Continuous Reasoning for Vision-Language-Action

Title: Continuous Reasoning for Vision-Language-Action

Abstract:

While natural language serves as a potent reasoning tool for language and vision-language models, it is ill-suited for the fine-grained demands of continuous control. Textual inputs and explicit subgoals function at a task-level resolution, yet Vision-Language-Action (VLA) policies require decisions at a significantly finer temporal scale. Consequently, a single reasoning step may encompass numerous action chunks while maintaining only a loose connection to the immediate action required. This discrepancy prompts a fundamental question for VLA systems: what medium should effectively replace language?

We posit that an effective reasoning medium for VLA must satisfy three criteria: it must be shareable across different model instances, verifiable via improvements in downstream actions, and aligned with the structure of temporally extended control. Guided by this perspective, we introduce Continuous Reasoning for Vision-Language-Action. Our approach first generates continuous reasoning represented as a structured set of "continuous thoughts," which are subsequently reused as shared context to guide chunk-structured action generation.

However, superior action prediction does not inherently validate the quality of reasoning. If the internal medium cannot be shared across instances or independently verified through enhanced downstream control, the added latent variables may merely serve as model-specific shortcuts that aid in memorizing observed behaviors rather than enabling generalizable control. To address this, we define continuous reasoning as a shared Gaussian latent interface. We train this interface using a self-verification objective, wherein an exponential-moving-average teacher model must successfully interpret the student’s reasoning when predicting target actions.

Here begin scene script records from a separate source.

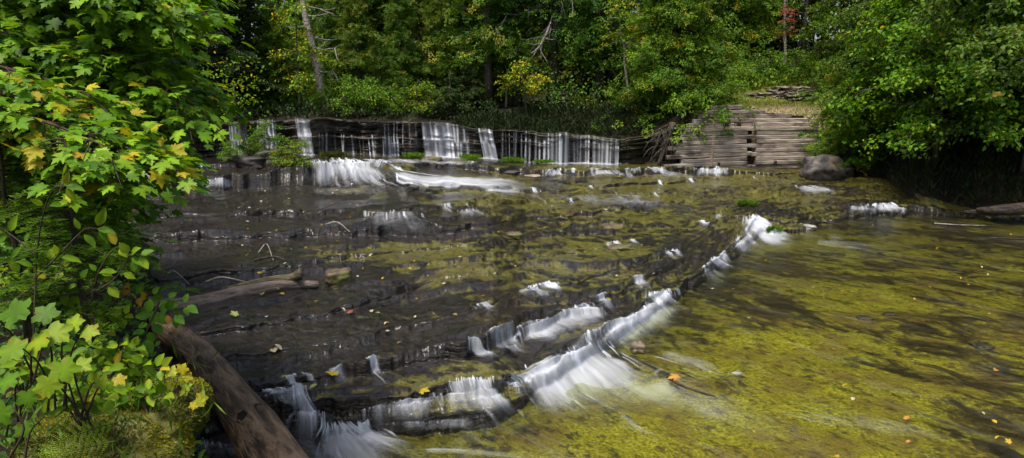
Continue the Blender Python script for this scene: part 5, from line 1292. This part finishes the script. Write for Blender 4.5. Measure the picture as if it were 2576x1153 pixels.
# fir sapling with needles
def fir(h, R, nl, cols=((.060, .140, .012), (.10, .21, .016), (.16, .28, .02)), nl_len=.022):
    A = Acc(); tp = trunk_path(h, wob=.02); A.add(*tube(tp, np.linspace(.016, .004, len(tp)), 6, .05)); ps, ds, ts = [], [], []
    for i in range(nl):
        u = (i + rng.random()) / nl; az = rng.random() * 6.28; Ln = R * ((1 - u) * .95 + .12) * (.75 + .4 * rng.random())
        dr = np.array([math.cos(az), math.sin(az), 0]); sd = np.array([-dr[1], dr[0], 0]); t = np.linspace(0, 1, 6)[:, None]
        lp = np.array([0, 0, .06 + (h - .06) * u]) + dr * Ln * t + UP * Ln * (.16 * t - .34 * t * t); A.add(*tube(lp, np.linspace(.005, .0015, 6), 4, cap=False))
        tw = [(lp, Ln)]
        for k in range(int(Ln * 30)):
            q = rng.uniform(.15, .97); b_ = along(lp, np.array([q]))[0]; l2 = .34 * Ln * (1.1 - q) + .03; d2 = nrm(dr * .8 + sd * rng.choice([-1, 1]) * .8 + rng.normal(size=3) * .08 + np.array([0, 0, -.12]))
            tw.append((b_ + d2 * l2 * np.linspace(0, 1, 3)[:, None], l2))
        shade = .8 + .4 * rng.random()
        for p_, l_ in tw:
            n_ = int(l_ * 330) + 4; q = rng.random(n_); b_ = along(p_, q); tdir = nrm(p_[-1] - p_[0]); sdv = nrm(np.cross(tdir, UP))
            sg = rng.choice([-1, 1], n_)[:, None]
            ps.append(b_); ds.append(tdir * .65 + sdv * sg * .8 + UP * (.12 + .3 * rng.random((n_, 1))) + rng.normal(size=(n_, 3)) * .15); ts.append(pal(n_, cols, (3, 4, 3), .2) * shade)
    ps = np.concatenate(ps); n_ = len(ps)
    v, f, t = leaves('needle', ps, np.concatenate(ds), UP + rdir(n_) * .4, nl_len * (.7 + .5 * rng.random(n_)), np.concatenate(ts), 1.6)
    return A.mesh('stem', M_TWIG), mesh('needles', v, f, M_LEAF, {'tint': t}, False)
def foot(px, py, d):
    p = dep(px, py, d); return p
for px, py, d, h, Rr, nl, lab in ((215, 790, 3.0, .80, .50, 46, 'soft green fir sapling under the maple boughs on the left bank'), (60, 790, 3.2, .95, .52, 42, 'second fir sapling half hidden at the left edge'), (235, 690, 4.4, .62, .42, 30, 'smaller fir sapling at the bank edge above the grey fallen branch')):
    o = empty('fir_sapling', foot(px, py, d), lab, 'tree', 'fir saplings on the left bank')
    for n_, me in zip(('stem', 'needles'), fir(h, Rr, nl)): link(n_, me, o)

# foreground plants with leaves of their own
def stem_plant(name, label, cat, stems, kind, size, cols, wts, per=5, group=None, tilt=.9, droop=.3, wid=1.0, opp=True, tipleaf=True, up=.8):
    root_p = np.array(stems[0][0]); root = empty(name, root_p, label, cat, group); A = Acc(); ps, ds, ns, ss, ts = [], [], [], [], []
    for st in stems:
        P = spline(st, 18); A.add(*tube(P - root_p, np.linspace(.0045, .0015, 18), 5, .05, False))
        m_ = per; s = np.linspace(.3, .97, m_); b = along(P, s); bd = nrm(along(np.gradient(P, axis=0), s))
        tc = nrm(CAM - b); sd = nrm(np.cross(bd, tc + rng.normal(size=(m_, 3)) * .2))
        for sg in ((1, -1) if opp else (1,)):
            s2 = sg if opp else np.where(np.arange(m_) % 2, 1, -1)[:, None]
            d_ = nrm(bd * .45 + sd * s2 + rng.normal(size=(m_, 3)) * .22 + [0, 0, -droop])
            ps.append(b + d_ * .012); ds.append(d_); ns.append(tc * tilt + UP * up + rng.normal(size=(m_, 3)) * .22); ss.append(size * (.65 + .5 * rng.random(m_))); ts.append(pal(m_, cols, wts, .2))
        if tipleaf:
            ps.append(P[-1:]); ds.append(nrm(bd[-1:] + [0, 0, -droop])); ns.append(tc[-1:] * tilt + UP * up); ss.append(np.array([size])); ts.append(pal(1, cols, wts, .15))
    v, f, t = leaves(kind, np.concatenate(ps) - root_p, np.concatenate(ds), np.concatenate(ns), np.concatenate(ss), np.concatenate(ts), wid)
    link('stems', A.mesh('stems', M_TWIG), root); link('foliage', mesh('foliage', v, f, M_LEAF, {'tint': t}, True), root)
    return root
D_ = lambda *p: [dep(*q) for q in p]
BR = [(.09, .19, .008), (.16, .27, .011), (.22, .31, .013), (.42, .34, .022)]
OR = [(.08, .20, .012), (.12, .26, .014), (.42, .30, .02), (.46, .22, .03)]
LP = 'leafy plants on the left bank'
stem_plant('viburnum_shrub', 'tall thin shrub with long pale lime leaves against the fir', 'shrub', [D_((85, 840, 2.7), (90, 700, 2.7), (100, 580, 2.65), (130, 480, 2.6), (165, 468, 2.6)), D_((90, 700, 2.7), (150, 640, 2.65), (210, 580, 2.6), (245, 575, 2.6)), D_((88, 640, 2.7), (40, 600, 2.7), (-20, 560, 2.7))], 'ovate', .072, BR, (3, 4, 3, 1), 3, LP, opp=True, wid=.7)
stem_plant('viburnum_shrub', 'low shrub with yellowing oval leaves below the tall thin one', 'shrub', [D_((230, 760, 2.8), (250, 680, 2.75), (300, 620, 2.7), (350, 650, 2.7)), D_((230, 740, 2.8), (180, 690, 2.75), (120, 660, 2.7)), D_((230, 740, 2.8), (290, 700, 2.75), (330, 640, 2.7))], 'ovate', .056, BR, (3, 4, 3, 1), 3, LP)
stem_plant('oval_leaf_sprig', 'arching sprig of small oval green and orange leaves before the brown log', 'plant', [D_((230, 840, 3.1), (290, 760, 3.1), (370, 745, 3.05), (470, 770, 3.0)), D_((330, 750, 3.1), (385, 770, 3.05), (440, 795, 3.0)), D_((400, 760, 3.05), (375, 820, 3.0), (345, 895, 2.95))], 'ovate', .062, OR, (5, 5, 1, .7), 6, LP, tilt=1.2, up=.5)
stem_plant('yellow_leaf_sprig', 'sprig of bright yellow compound leaves beside the lower log', 'plant', [D_((395, 1075, 2.75), (430, 1000, 2.75), (452, 940, 2.75)), D_((400, 1010, 2.75), (440, 985, 2.75), (490, 1005, 2.75)), D_((405, 1000, 2.75), (430, 990, 2.75), (455, 975, 2.75))], 'lobed', .050, [(.34, .36, .02), (.46, .40, .025), (.24, .33, .02)], (3, 3, 2), 2, LP, tilt=1.3, up=.4)
# big lobed leaves
def lobed_plant(label, specs, base):
    root_p = dep(*base); root = empty('thimbleberry_plant', root_p, label, 'plant', LP); A = Acc(); P, D, Nn, S, T = [], [], [], [], []
    for px, py, d, s, ang, c in specs:
        p = dep(px, py, d); a = math.radians(ang)
        rt = np.array([1, 0, 0]); dn = np.array([0, -.35, -.93]); dirv = rt * math.cos(a) - dn * math.sin(a)
        s = s * .62; P.append(p - dirv * s * .4); D.append(dirv); tc = nrm(CAM - p); Nn.append(tc * .9 + UP * .7 + rng.normal(size=3) * .15); S.append(s); T.append(BR[c])
        A.add(*tube(spline([root_p - root_p + rng.normal(size=3) * .02, (p - dirv * s * .4 - root_p) * .55 + np.array([0, 0, .03]), p - dirv * s * .36 - root_p], 8), np.linspace(.004, .002, 8), 5, cap=False))
    v, f, t = leaves('lobed', np.array(P) - root_p, np.array(D), np.array(Nn), np.array(S), np.array(T))
    link('stems', A.mesh('stems', M_TWIG), root); link('foliage', mesh('foliage', v, f, M_LEAF, {'tint': t}, True), root)
lobed_plant('large lobed bright green leaves at the left edge, middle height', [(40, 785, 2.1, .17, 200, 0), (-30, 810, 2.1, .16, 190, 0), (115, 790, 2.2, .13, 150, 0)], (90, 960, 2.3))
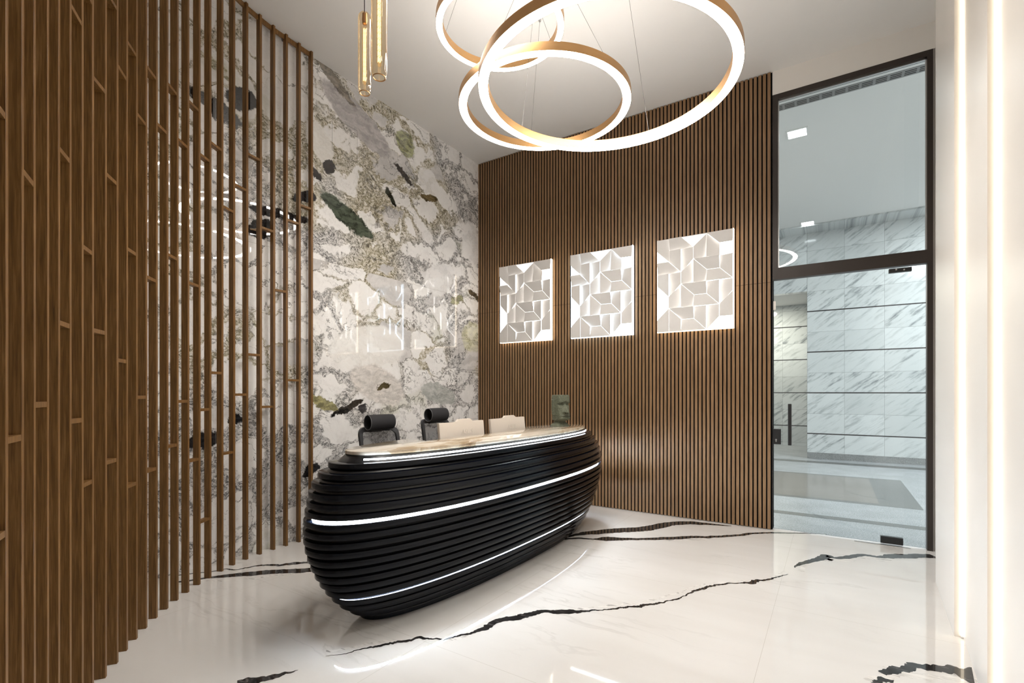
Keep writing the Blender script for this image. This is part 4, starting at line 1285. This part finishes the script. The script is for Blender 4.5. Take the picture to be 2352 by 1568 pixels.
def relief_panel(label, xc, kind):
    W, H, ZB = 0.806, 1.050, 2.078
    t = thing('relief_light_panel', label, 'wall light', (xc, YB - 0.0185, ZB), 0, 'lit relief panels on the slat wall')
    # local: x right, y into the wall (so -y towards the room), z up
    bm = bmesh.new(); box(bm, -W / 2 + 0.01, -0.012, 0.01, W / 2 - 0.01, -0.0005, H - 0.01)
    obj('backing', bm, 'white_plate', t)
    bm = bmesh.new(); box(bm, -W / 2 + 0.012, -0.016, 0.012, W / 2 - 0.012, -0.0125, H - 0.012)
    obj('light_sheet', bm, 'panel_glow_' + kind, t)
    bm = bmesh.new()
    box(bm, W / 2 - 0.004, -0.046, 0, W / 2, -0.001, H); box(bm, -W / 2, -0.030, 0, -W / 2 + 0.004, -0.001, H)
    box(bm, -W / 2 + 0.004, -0.030, 0, W / 2 - 0.004, -0.001, 0.004)
    obj('edge_trim', bm, 'edge_glow_' + kind, t)
    obj('top_trim', bbox(-W / 2 + 0.0045, -0.030, H - 0.004, W / 2 - 0.0045, -0.001, H), 'white_plate', t)
    cw, chh = (W - 0.010) / 6, (H - 0.010) / 8
    for poly, low in FACETS:
        P = [Vector((-W / 2 + 0.005 + c_ * cw, H - 0.005 - r * chh)) for c_, r in poly]
        # shrink a little to leave the slots
        n = len(P); area = sum(P[i].x * P[(i + 1) % n].y - P[(i + 1) % n].x * P[i].y for i in range(n))
        sg = 1 if area > 0 else -1
        gap = 0.0009
        Q = []
        for i in range(n):
            a, b, c_ = P[i - 1], P[i], P[(i + 1) % n]
            d1 = (b - a).normalized(); d2 = (c_ - b).normalized()
            n1 = Vector((-d1.y, d1.x)) * sg; n2 = Vector((-d2.y, d2.x)) * sg
            bis = (n1 + n2); bis = bis / max(0.25, bis.length_squared) * 2
            if bis.length > 2.6: bis = bis.normalized() * 2.6
            Q.append(b + bis * gap)
        if low == 'lit' or low is None:
            dep = [0.0225 if low == 'lit' else 0.050] * n
        else:
            dv = Vector((low[0], -low[1]))
            pr_ = [q.dot(dv.normalized()) for q in Q]; lo, hi = min(pr_), max(pr_)
            amp = 0.034 * dv.length
            dep = [0.058 - amp * (p - lo) / (hi - lo) for p in pr_]
        th = 0.0025
        bm = bmesh.new()
        top = [bm.verts.new((q.x, -d, q.y)) for q, d in zip(Q, dep)]
        bot = [bm.verts.new((q.x, -d + th, q.y)) for q, d in zip(Q, dep)]
        bm.faces.new(top); bm.faces.new(list(reversed(bot)))
        for i in range(n): bm.faces.new((top[i], bot[i], bot[(i + 1) % n], top[(i + 1) % n]))
        obj('relief_facet', bm, ('facet_glow_' + kind) if low == 'lit' else 'white_plate', t)
    return t
relief_panel('white faceted light panel with warm glow, leftmost of three on the slat wall', -3.447, 'warm')
relief_panel('white faceted light panel with bluish glow, middle of three on the slat wall', -2.362, 'cool')
relief_panel('white faceted light panel with warm glow, rightmost of three, nearest the glass door', -1.272, 'warm')

# ------------------------------------------------------------------ vertical light strips in the right wall
def wall_strip(x, y, label):
    t = thing('light_strip', label, 'light strip', (x, y, 0.0), 0, 'vertical light strips in the right wall')
    bm = bmesh.new(); box(bm, -0.012, -0.012, 0.012, -0.0005, -0.0005, ZC - 0.01)
    obj('diffuser', bm, 'wall_strip_glow', t)
    bm = bmesh.new(); box(bm, -0.013, -0.013, 0.002, -0.0005, -0.0005, 0.0115)
    obj('end_cap', bm, 'cream_panel', t)
wall_strip(0.628, edges[1], 'warm vertical light strip in the right wall, next to the door frame')
wall_strip(0.607, edges[2], 'warm vertical light strip in the right wall, nearest the right edge of the photo')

Our empirical results demonstrate that Continuous Reasoning enhances robustness on LIBERO-PRO and achieves strong performance on physical robots. Specifically, it increased mean subtask success rates by 40.4% on TX-G2 (an AgiBot G2-compatible variant) and by 26.3% on HSR, compared to the $\pi_0.5$ baseline. These findings suggest that effective reasoning in VLA systems depends less on adding extra tokens and more on establishing a shareable, verifiable internal language for action.